### [Exercise]
Filter for the word "were" and keep each matching line.

Scenes as source code:
○ ○ ○ ○ ○ ○ ○
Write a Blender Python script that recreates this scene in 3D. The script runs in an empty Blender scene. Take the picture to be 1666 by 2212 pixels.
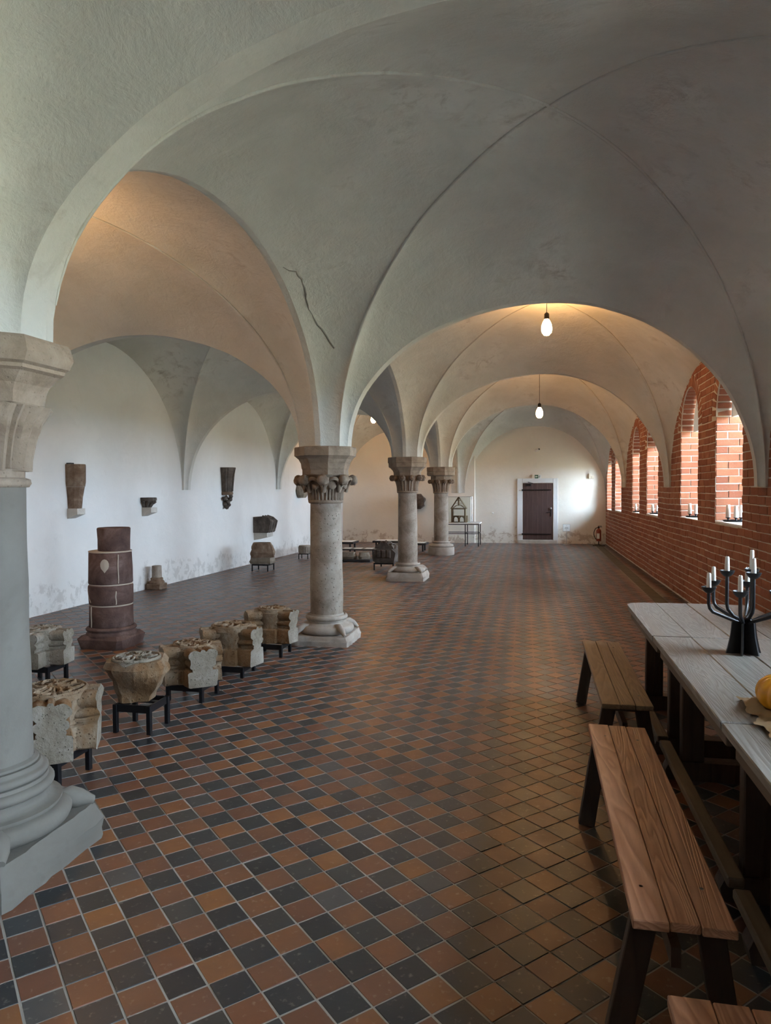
import bpy, bmesh, math, random
from mathutils import Vector, Matrix, noise
random.seed(7)
PI = math.pi
SC = bpy.context.scene
COL = SC.collection

# ---------------------------------------------------------------- camera
W, H = 1666, 2212
FPX, PITCH, ROLL, EYE, YAW = 1541.0, 0.033, -0.006, 1.65, math.radians(11.8)
cd = bpy.data.cameras.new('camera'); cam = bpy.data.objects.new('camera', cd); COL.objects.link(cam)
cd.sensor_fit = 'HORIZONTAL'; cd.sensor_width = 36.0; cd.lens = FPX / W * 36.0
cd.clip_start = 0.05; cd.clip_end = 300
cam.matrix_world = (Matrix.Translation((0, 0, EYE)) @ Matrix.Rotation(YAW, 4, 'Z')
                    @ Matrix.Rotation(PI / 2 - PITCH, 4, 'X') @ Matrix.Rotation(ROLL, 4, 'Z'))
SC.camera = cam

# ---------------------------------------------------------------- sky, exposure
wd = bpy.data.worlds.new('sky'); SC.world = wd; wd.use_nodes = True
nt = wd.node_tree; nt.nodes.clear()
bg = nt.nodes.new('ShaderNodeBackground'); wo = nt.nodes.new('ShaderNodeOutputWorld')
bg.inputs['Color'].default_value = (0.64, 0.81, 1.0, 1); bg.inputs['Strength'].default_value = 60.0
nt.links.new(bg.outputs[0], wo.inputs[0])
sd = bpy.data.lights.new('sun', 'SUN'); sd.energy = 330.0; sd.angle = 0.02; sd.color = (1.0, .96, .90)
sun = bpy.data.objects.new('sun', sd); COL.objects.link(sun); sun.rotation_euler = (math.radians(8), math.radians(-38), 0)   # from behind the building: reaches the lawn, not the windows
SC.view_settings.view_transform = 'Standard'; SC.view_settings.look = 'None'
SC.view_settings.gamma = 1.0; SC.view_settings.use_curve_mapping = False
SC.view_settings.exposure = 0.22
SC.cycles.max_bounces = 9; SC.cycles.diffuse_bounces = 7; SC.cycles.glossy_bounces = 3
SC.cycles.transparent_max_bounces = 8; SC.cycles.sample_clamp_indirect = 8.0
SC.cycles.caustics_reflective = False; SC.cycles.caustics_refractive = False
LAMP_POWER = 165.0      # radiance of the pendant bulbs

# ---------------------------------------------------------------- room measures
XW = lambda y: 2.18 - 0.011 * (y - 8.0)          # brick window wall, inner face
XL = lambda y: -6.42 + 0.042 * (y - 8.0)         # plastered wall opposite
YEND, YBACK = 21.5, -2.35
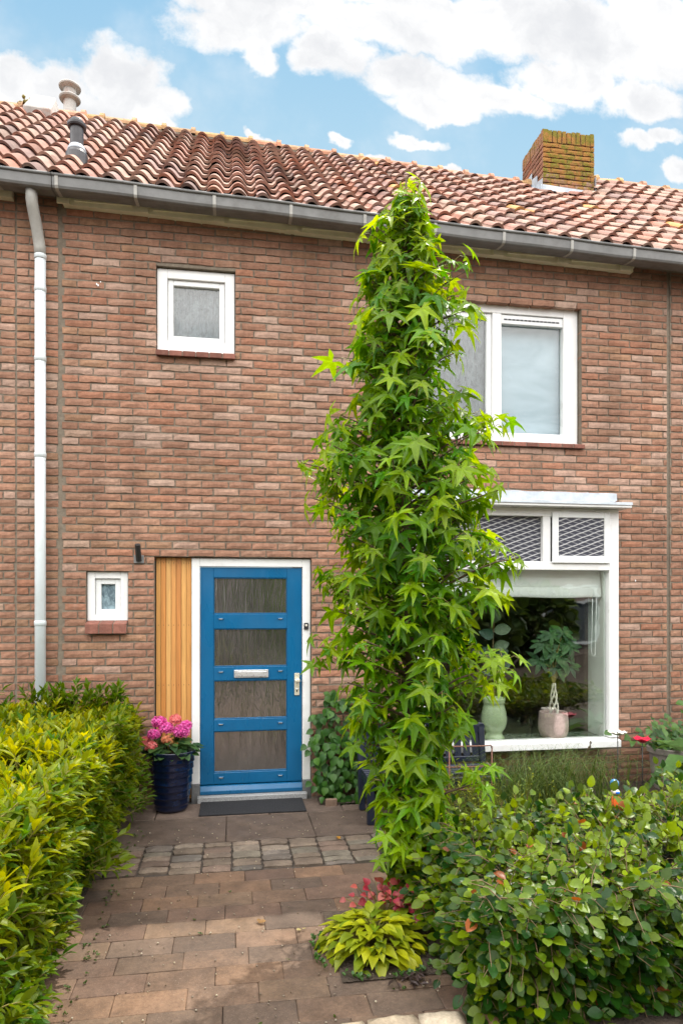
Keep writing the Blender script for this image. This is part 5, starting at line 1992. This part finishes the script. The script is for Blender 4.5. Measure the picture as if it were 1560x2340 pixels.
# ------------------------------------------------------------------ hydrangea in its navy pot
def hydrangea():
    x, y = -0.505, -0.155
    root = thing('potted_hydrangea', 'pink hydrangea in a ribbed glazed navy pot by the door', 'potted plant', (x, y, 0))
    prof = [(0.118, 0.0), (0.135, 0.012), (0.140, 0.03)]
    for k in range(57):
        z = 0.04 + 0.40 * k / 56
        base = 0.142 + 0.045 * (z / 0.44) - 0.012 * (1 - z / 0.44) ** 2
        ph = z / 0.058
        prof.append((base + 0.0085 * (1 - (ph % 1.0)) ** 1.5, z))
    prof += [(0.188, 0.455), (0.200, 0.482), (0.208, 0.500), (0.206, 0.508), (0.192, 0.505), (0.176, 0.47), (0.17, 0.44)]
    b = MB(); b.lathe(x, y, prof, 48, wob=0.006)
    b.build('pot', ['navyglaze'], root, smooth=True)
    b = MB(); b.lathe(x, y, [(0.172, 0.44), (0.172, 0.455), (0.05, 0.465)], 24)
    b.build('potting_soil', ['soil'], root)
    heads = [(-0.10, 0.00, 0.735, 0.064, 0), (-0.035, -0.04, 0.690, 0.062, 0), (0.085, -0.05, 0.662, 0.074, 0), (0.030, 0.02, 0.752, 0.052, 1),
             (-0.135, -0.07, 0.648, 0.053, 0), (-0.215, -0.04, 0.588, 0.043, 1), (-0.155, -0.10, 0.556, 0.049, 1), (-0.03, -0.10, 0.606, 0.040, 2), (0.12, 0.0, 0.700, 0.05, 0)]
    sb = MB()
    for (dx, dy_, z, rr, kind) in heads:
        b = MB()
        c0 = [(0.78, 0.055, 0.36), (0.80, 0.16, 0.17), (0.70, 0.24, 0.11)][kind]
        c1 = [(0.86, 0.20, 0.56), (0.86, 0.30, 0.28), (0.72, 0.34, 0.18)][kind]
        cpos = np.array((x + dx, y + dy_, z))
        sb.tube([np.array((x + dx * 0.3, y + dy_ * 0.3, 0.44)), cpos - np.array((0, 0, rr * 0.5))], [0.005, 0.004], 5, cap=False)
        b.lathe(cpos[0], cpos[1], [(rr * 0.2, z - rr * 0.6), (rr * 0.7, z - rr * 0.3), (rr * 0.8, z), (rr * 0.65, z + rr * 0.4), (rr * 0.15, z + rr * 0.68)], 12, np.array(c0) * 0.55)
        for k in range(95):
            ph = math.acos(1 - 1.75 * (k + 0.5) / 95); th = k * 2.39996
            n = np.array((math.sin(ph) * math.cos(th), math.sin(ph) * math.sin(th), math.cos(ph)))
            p_ = cpos + n * rr * nr.uniform(0.86, 1.03) * np.array((1, 1, 0.82))
            c = lerp3(c0, c1, nr.rand()) * nr.uniform(0.8, 1.1)
            ax, ay, az = basis(rv(1), n + rv(0.35))
            s = 0.0125
            V, Fc = [p_ - az * 0.003], []
            for q in range(4):
                a = q * math.pi / 2
                for (t_, w_) in ((0.55, -0.42), (1.0, 0.0), (0.55, 0.42)):
                    V.append(p_ + (ax * (math.cos(a) * t_ - math.sin(a) * w_) + ay * (math.sin(a) * t_ + math.cos(a) * w_)) * s + az * 0.001)
                Fc.append((0, 1 + q * 3, 2 + q * 3, 3 + q * 3))
            b.add(V, Fc, c)
        b.build('flower_head', ['petal'], root)
    fb = MB()
    for i in range(120):
        a = nr.uniform(0, 6.28); rr = 0.17 * nr.rand() ** 0.5
        p_ = np.array((x + rr * math.cos(a) * 1.15 - 0.01, y + rr * math.sin(a) * 0.9, 0.48 + 0.16 * nr.rand() * (1.2 - rr / 0.2)))
        o = np.array((math.cos(a), math.sin(a), -0.2))
        ax, ay, az = basis(o + rv(0.3), np.array((0, -0.2, 1.0)) + rv(0.4))
        fb.scatter(*BEECH[nr.randint(3)], [(p_, ax, ay, az, nr.uniform(0.07, 0.11), lerp3((0.018, 0.06, 0.018), (0.06, 0.13, 0.03), nr.rand()))])
    fb.build('foliage', ['leaf'], root, smooth=True)
    sb.build('stem', ['shoot'], root)


hydrangea()


# ------------------------------------------------------------------ plants on the window sill
def money_tree():
    x, y, z = 2.985, -0.045, 0.4745
    root = thing('potted_money_tree', 'leafy houseplant with braided trunk in a pinkish pot on the sill', 'potted plant', (x, y, z))
    b = MB()
    b.lathe(x, y, [(0.10, z), (0.118, z + 0.012), (0.134, z + 0.06), (0.139, z + 0.12), (0.134, z + 0.20), (0.128, z + 0.235), (0.122, z + 0.242), (0.114, z + 0.235), (0.11, z + 0.20)], 36)
    b.build('pot', ['pinkpot'], root, smooth=True)
    t = MB()
    for k in range(4):
        pts = []
        for i in range(12):
            h = i / 11
            a = k * math.pi / 2 + h * 4.2
            rr = 0.034 * (1 - h) + 0.012
            pts.append((x + 0.005 + rr * math.cos(a), y + rr * math.sin(a), z + 0.21 + 0.30 * h))
        t.tube(pts, [0.010 - 0.004 * i / 11 for i in range(12)], 7, col=(1, 1, 1))
    t.build('trunk', ['cream'], root, smooth=True)
    fb, sb = MB(), MB()
    tops = [(-0.02, 0.0, 0.96), (0.10, 0.03, 0.99), (0.0, -0.02, 0.78), (0.10, 0.0, 0.74), (-0.10, 0.0, 0.88), (0.16, 0.0, 0.86), (0.03, 0.0, 0.66), (-0.13, 0.02, 0.72), (0.17, 0.02, 0.66), (0.06, 0.06, 0.90)]
    for (dx, dy_, h) in tops:
        c = np.array((x + dx, y + dy_ * 0.5, z + h))
        sb.tube([np.array((x, y, z + 0.48)), np.array((x + dx * 0.4, y, z + 0.35 + h * 0.45)), c], [0.005, 0.004, 0.003], 5, cap=False)
        a0 = nr.uniform(0, 1)
        for k in range(8):
            a = a0 + k * 2 * math.pi / 8 + nr.uniform(-0.15, 0.15)
            ld = np.array((math.cos(a), 0.35 * math.sin(a), 0.55 * math.sin(a) - 0.12)) + rv(0.1)
            ax, ay, az = basis(ld, np.array((0, -1.0, 0.5)))
            cc = lerp3((0.020, 0.085, 0.028), (0.07, 0.19, 0.045), nr.rand())
            fb.scatter(*LANCE[0], [(c, ax, ay, az, nr.uniform(0.11, 0.16), cc)])
    fb.build('foliage', ['leaf'], root, smooth=True)
    sb.build('stem', ['shoot'], root)


money_tree()


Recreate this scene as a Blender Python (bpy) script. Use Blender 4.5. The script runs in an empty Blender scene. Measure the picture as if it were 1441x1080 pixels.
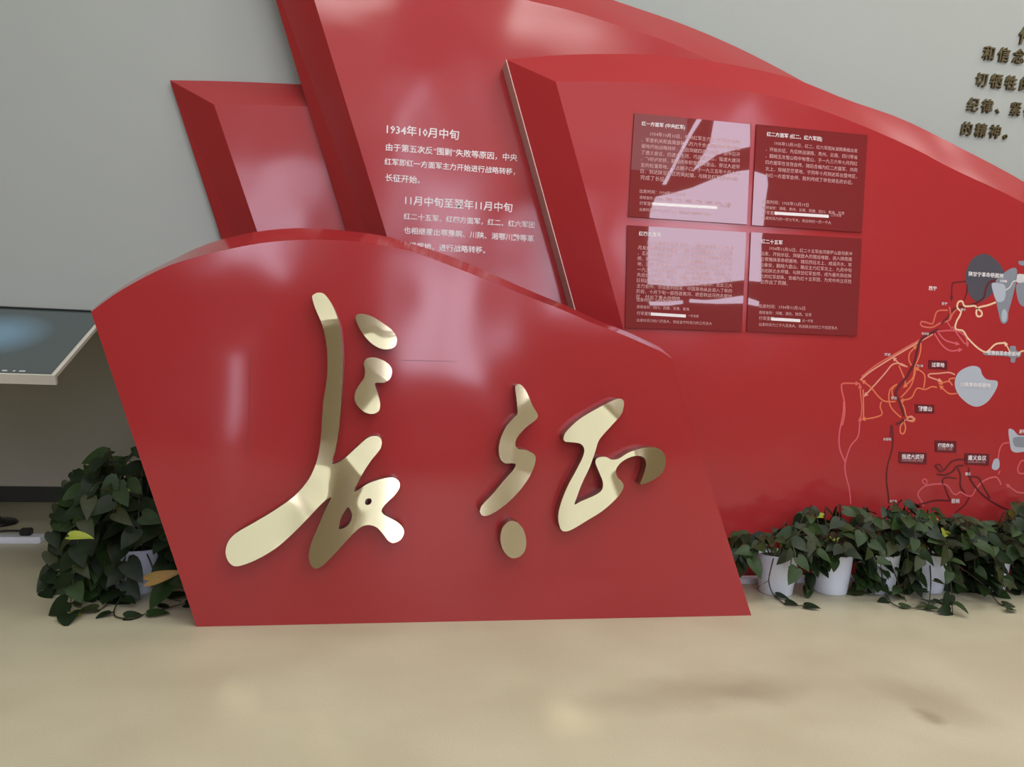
○ ○ ○ ○ ○ ○ ○
### [Exercise solution]
Keep writing the Blender script for this image. This is part 5, starting at line 1992. This part finishes the script. The script is for Blender 4.5. Measure the picture as if it were 1560x2340 pixels.
Recreate this scene as a Blender Python (bpy) script. Use Blender 4.5. The script runs in an empty Blender scene. Measure the picture as if it were 1441x1080 pixels.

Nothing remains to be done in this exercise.